::: MATERIAL PROVIDED :::
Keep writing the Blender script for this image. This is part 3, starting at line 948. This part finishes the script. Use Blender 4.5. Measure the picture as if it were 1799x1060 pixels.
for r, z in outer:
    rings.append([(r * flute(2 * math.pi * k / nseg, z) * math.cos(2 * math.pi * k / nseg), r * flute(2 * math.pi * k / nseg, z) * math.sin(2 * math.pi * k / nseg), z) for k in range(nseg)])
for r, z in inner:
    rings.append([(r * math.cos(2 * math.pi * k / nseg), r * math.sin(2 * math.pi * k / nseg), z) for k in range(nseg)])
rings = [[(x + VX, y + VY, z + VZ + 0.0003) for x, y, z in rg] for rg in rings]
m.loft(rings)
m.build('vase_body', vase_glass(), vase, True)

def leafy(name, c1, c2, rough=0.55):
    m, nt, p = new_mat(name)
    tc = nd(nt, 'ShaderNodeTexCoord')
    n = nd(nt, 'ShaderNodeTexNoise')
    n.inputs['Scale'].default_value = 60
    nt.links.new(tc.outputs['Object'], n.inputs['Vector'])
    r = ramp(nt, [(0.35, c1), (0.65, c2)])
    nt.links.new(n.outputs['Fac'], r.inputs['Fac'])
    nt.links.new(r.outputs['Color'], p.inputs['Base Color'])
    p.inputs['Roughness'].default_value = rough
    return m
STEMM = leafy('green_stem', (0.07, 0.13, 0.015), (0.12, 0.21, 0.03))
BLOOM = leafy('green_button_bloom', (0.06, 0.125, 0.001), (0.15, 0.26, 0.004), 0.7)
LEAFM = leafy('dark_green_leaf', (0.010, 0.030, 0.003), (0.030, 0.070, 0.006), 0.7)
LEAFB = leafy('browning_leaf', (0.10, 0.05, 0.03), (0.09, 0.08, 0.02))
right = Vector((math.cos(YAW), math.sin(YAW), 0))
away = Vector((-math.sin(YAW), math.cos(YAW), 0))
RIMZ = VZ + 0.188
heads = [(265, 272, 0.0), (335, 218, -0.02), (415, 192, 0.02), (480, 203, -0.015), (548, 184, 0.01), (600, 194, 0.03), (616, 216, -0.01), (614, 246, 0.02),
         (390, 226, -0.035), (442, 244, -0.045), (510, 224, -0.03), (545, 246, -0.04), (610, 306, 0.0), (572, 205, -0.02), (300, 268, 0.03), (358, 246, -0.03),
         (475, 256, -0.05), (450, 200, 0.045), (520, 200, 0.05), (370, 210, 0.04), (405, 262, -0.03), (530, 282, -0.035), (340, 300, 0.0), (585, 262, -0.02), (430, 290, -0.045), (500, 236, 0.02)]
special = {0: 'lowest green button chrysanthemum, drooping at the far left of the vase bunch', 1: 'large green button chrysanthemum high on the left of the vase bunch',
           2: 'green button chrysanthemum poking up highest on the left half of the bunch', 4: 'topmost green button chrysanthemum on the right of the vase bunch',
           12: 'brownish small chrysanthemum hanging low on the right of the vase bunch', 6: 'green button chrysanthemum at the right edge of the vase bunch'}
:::
__GIVEN PROBLEM__
Copy the lines from the start of the data verbatim, stopping after the line containing "m.build('vase_body', vase_glass(), vase, True)".

__COMPLETE RESPONSE__
Keep writing the Blender script for this image. This is part 3, starting at line 948. This part finishes the script. Use Blender 4.5. Measure the picture as if it were 1799x1060 pixels.
for r, z in outer:
    rings.append([(r * flute(2 * math.pi * k / nseg, z) * math.cos(2 * math.pi * k / nseg), r * flute(2 * math.pi * k / nseg, z) * math.sin(2 * math.pi * k / nseg), z) for k in range(nseg)])
for r, z in inner:
    rings.append([(r * math.cos(2 * math.pi * k / nseg), r * math.sin(2 * math.pi * k / nseg), z) for k in range(nseg)])
rings = [[(x + VX, y + VY, z + VZ + 0.0003) for x, y, z in rg] for rg in rings]
m.loft(rings)
m.build('vase_body', vase_glass(), vase, True)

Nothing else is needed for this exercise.